The solution to reducing racism is to stop feeding the hate mongers new excuses to hate.
These data were gathered (in 2005, during the prior administration) by the federal government, but they report results in state prisons, not federal. The federal Bureau of Prisons declined to report the relevant information for its facilities.
The professor wrote:
“While no BJS publication directly addresses the issue, and no BJS dataset allows its full analysis, it is possible to glean something from the most recent BJS prison census…Of course evidence of disproportion does not demonstrate racial discrimination; it is possible that whatever disproportion exists has other explanations.”
The BJS is in control of the data through the OJP.

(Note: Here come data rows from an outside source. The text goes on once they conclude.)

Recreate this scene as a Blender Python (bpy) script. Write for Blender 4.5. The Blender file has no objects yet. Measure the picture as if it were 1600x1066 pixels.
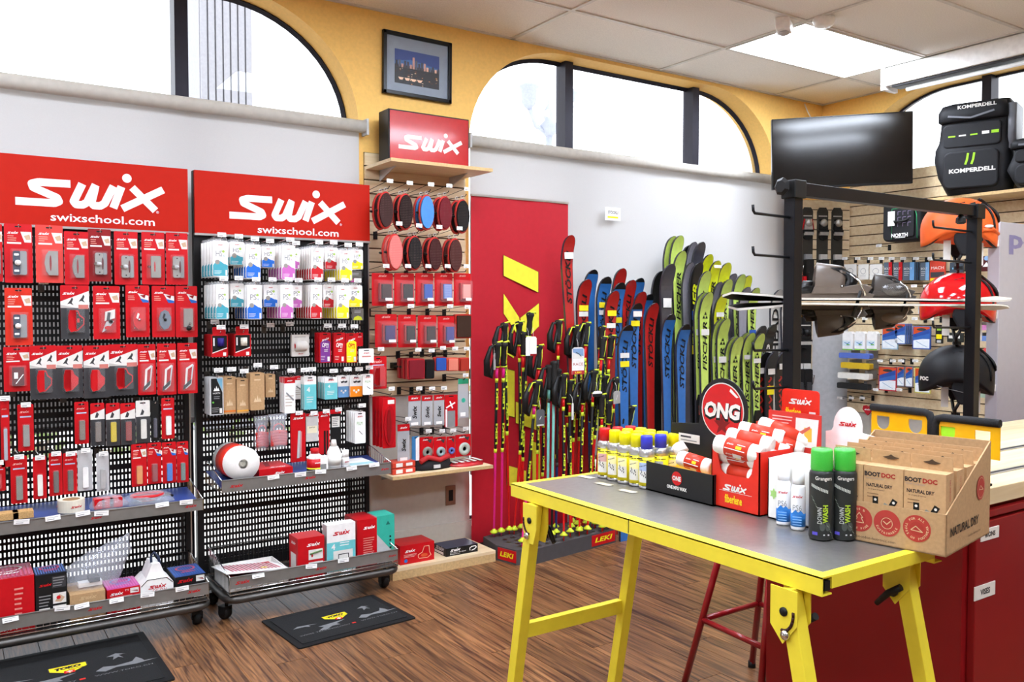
import bpy, math, random
from mathutils import Vector, Matrix
random.seed(7)
R = math.radians
sc = bpy.context.scene
COL = sc.collection
# ---------------------------------------------------------------- camera
CAM_Z = 1.41
FPX, CX, CY = 1331.0, 800.0, 533.0
PITCH = math.atan(48 / FPX); YAW = R(33.8)
cd = bpy.data.cameras.new('camera'); cam = bpy.data.objects.new('camera', cd); COL.objects.link(cam)
cd.sensor_fit = 'HORIZONTAL'; cd.sensor_width = 36; cd.lens = FPX * 36 / 1600; cd.clip_start = .05; cd.clip_end = 200
cam.location = (0, 0, CAM_Z); cam.rotation_euler = (R(90) - PITCH, 0, -YAW)
sc.camera = cam
# ---------------------------------------------------------------- sky and exposure
wd = bpy.data.worlds.new('sky'); sc.world = wd; wd.use_nodes = True
nt = wd.node_tree; nt.nodes.clear()
wo = nt.nodes.new('ShaderNodeOutputWorld'); bg = nt.nodes.new('ShaderNodeBackground')
tc = nt.nodes.new('ShaderNodeTexCoord'); sp = nt.nodes.new('ShaderNodeSeparateXYZ'); mr = nt.nodes.new('ShaderNodeMapRange')
cr = nt.nodes.new('ShaderNodeValToRGB')
nt.links.new(tc.outputs['Generated'], sp.inputs[0]); nt.links.new(sp.outputs['Z'], mr.inputs['Value'])
mr.inputs['From Min'].default_value = -.2; mr.inputs['From Max'].default_value = 1
nt.links.new(mr.outputs[0], cr.inputs[0]); nt.links.new(cr.outputs[0], bg.inputs[0]); nt.links.new(bg.outputs[0], wo.inputs[0])
cr.color_ramp.elements[0].color = (.93, .95, 1, 1); cr.color_ramp.elements[1].color = (.8, .89, 1, 1)
bg.inputs[1].default_value = 3.2
sc.view_settings.view_transform = 'Standard'; sc.view_settings.look = 'None'
sc.view_settings.gamma = 1; sc.view_settings.use_curve_mapping = False
sc.view_settings.exposure = 0.4
PANEL_E = 22.0
sc.cycles.use_denoising = True
sc.cycles.max_bounces = 8; sc.cycles.transparent_max_bounces = 24; sc.cycles.diffuse_bounces = 5
sc.cycles.sample_clamp_indirect = 6

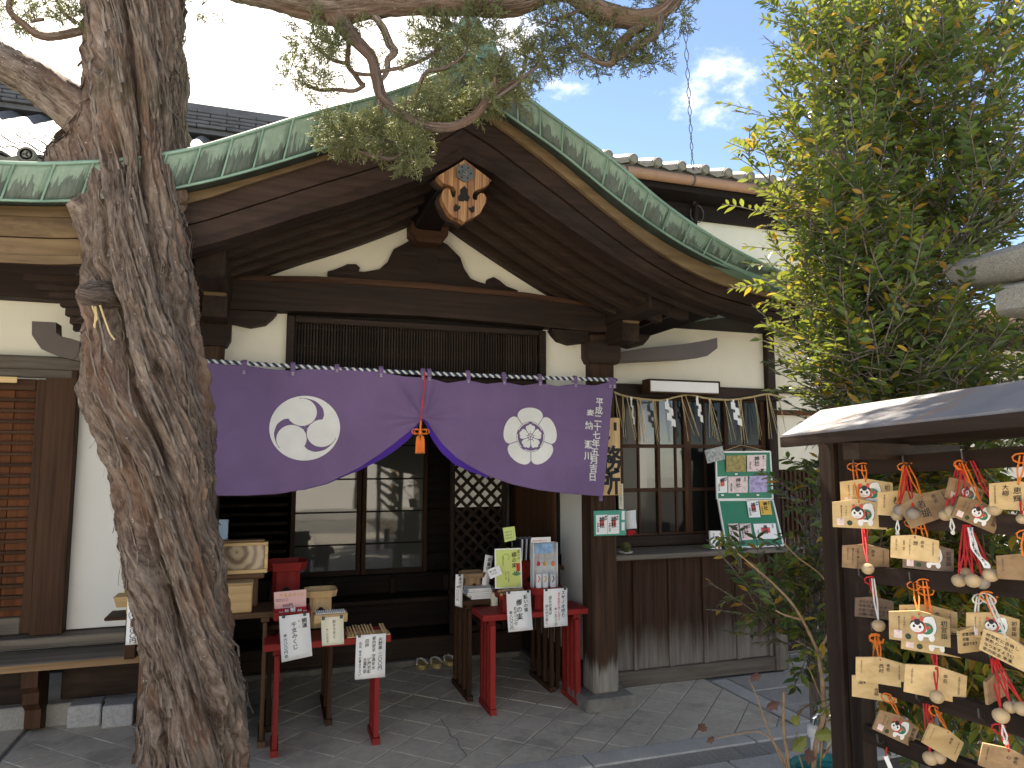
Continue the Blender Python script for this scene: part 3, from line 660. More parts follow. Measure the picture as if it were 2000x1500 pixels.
# flat brown box gutters from the porch valleys
for pts in ([(1196, 700), (1250, 694), (1330, 688), (1372, 682), (1392, 672)], ):
    q = [at(a, b, Y=4.62) for a, b in pts]; m = MB(); hs = (.035, .045, .055, .06, .04)
    m.sweep([[(p.x, 4.56, p.z-h), (p.x, 4.70, p.z-h), (p.x, 4.70, p.z+h), (p.x, 4.56, p.z+h)] for p, h in zip(q, hs)]).build('box_gutter', 'gutter_brown', office, smooth=30)
q = [at(a, b, Y=4.75) for a, b in ((92, 632), (92, 655), (105, 672), (135, 682), (180, 694), (260, 706), (380, 715))]; m = MB()
nrm = [Vector((.06, 0, 0)), Vector((.06, 0, .01)), Vector((.045, 0, .04)), Vector((.02, 0, .055)), Vector((.012, 0, .05)), Vector((.01, 0, .045)), Vector((.01, 0, .045))]
m.sweep([[tuple(p+k+Vector((0, -.06, 0))), tuple(p+k+Vector((0, .06, 0))), tuple(p-k+Vector((0, .06, 0))), tuple(p-k+Vector((0, -.06, 0)))] for p, k in zip(q, nrm)]).build('box_gutter', 'gutter_brown', office, smooth=30)
# gable pendant
gpY = 3.245
def pp(px, py): p = at(px, py, Y=gpY); return p.x, p.z
outl = [(908, 312), (960, 352), (955, 360), (944, 366), (936, 369), (927, 373), (923, 380), (923, 387), (927, 391), (932, 390), (933, 383), (938, 377), (945, 378), (950, 386), (949, 396), (943, 406), (938, 416), (926, 424), (916, 428), (907, 434), (898, 428), (886, 424), (876, 414), (870, 404), (865, 394), (862, 383), (866, 371), (872, 367), (879, 370), (881, 378), (884, 386), (889, 384), (891, 375), (887, 366), (878, 361), (868, 359), (861, 353), (853, 345)]
gp_ = MB().prism([pp(*q) for q in outl], gpY, gpY+.05).build('gable_pendant', 'pendant', office) if 'pendant' in MAT else None
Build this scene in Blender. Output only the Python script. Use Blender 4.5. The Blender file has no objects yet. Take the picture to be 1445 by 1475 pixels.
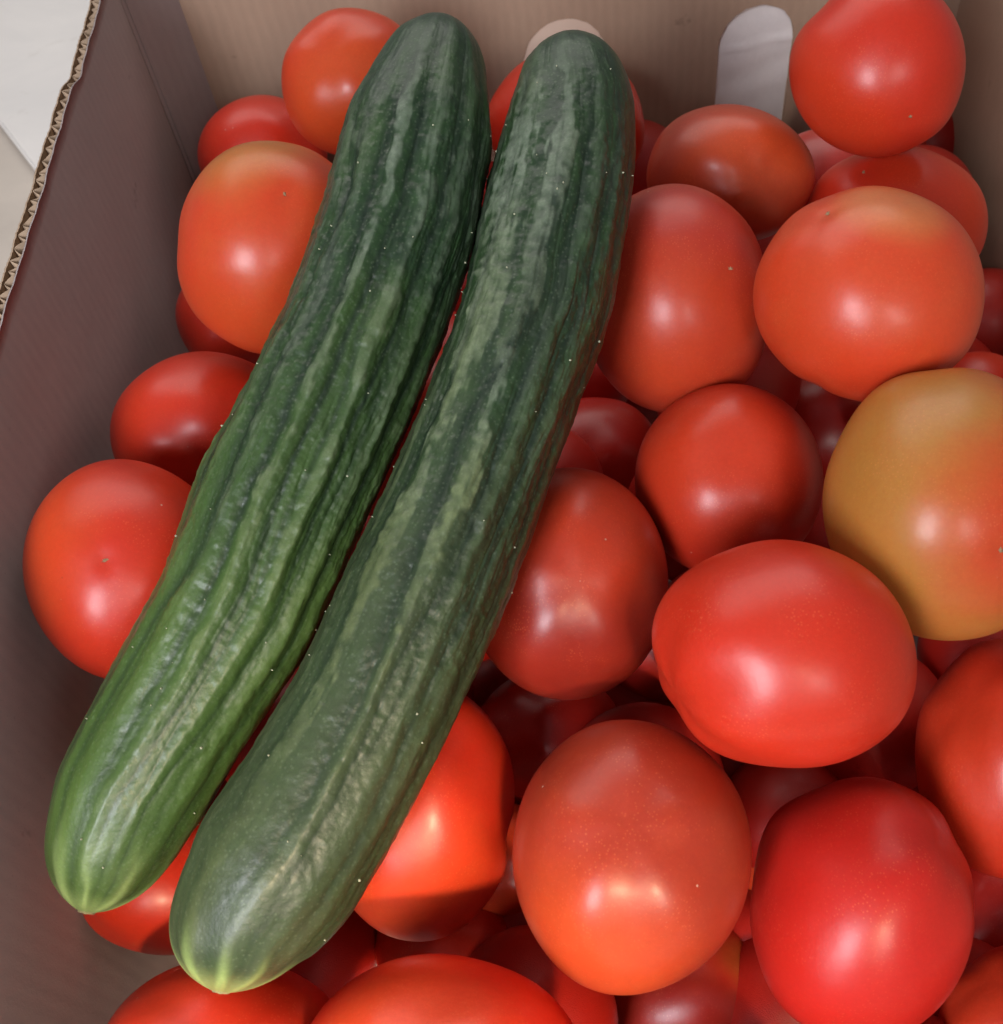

The Office of Justice Programs (OJP) is led by the Assistant Attorney General, who assists the Department of Justice leadership in implementing Department policies and programs, and promotes coordination among the OJP bureaus and offices. OJP reports to the Department of Justice’s Associate Attorney General.
Assistant Attorney General is Karol Virginia Mason and Eric Holder is the AG. And we all know that the AG reports to President Obama.
I find it highly unlikely that these three African Americans are overseeing a racist system.
Such arguments were more credible a generation ago.
Let’s focus on eliminating the abuse and refrain from fueling the racial divide in our prisons. Every article like this is used by inmates to incite violence. Of course the violence then gets people sent to the hole. So you’re only indirectly hurting the very people that you wish to help when using such incomplete statistics.
This article is no more accurate than the recent articles which claimed Silverstein and Fountain’s actions brought the supermax to the US. These three articles on Silverstein verge on plagiarism but whether plagiarism or just group thinking they are dangerous and simple minded.
I expected more original thinking from one of the nation’s best law schools.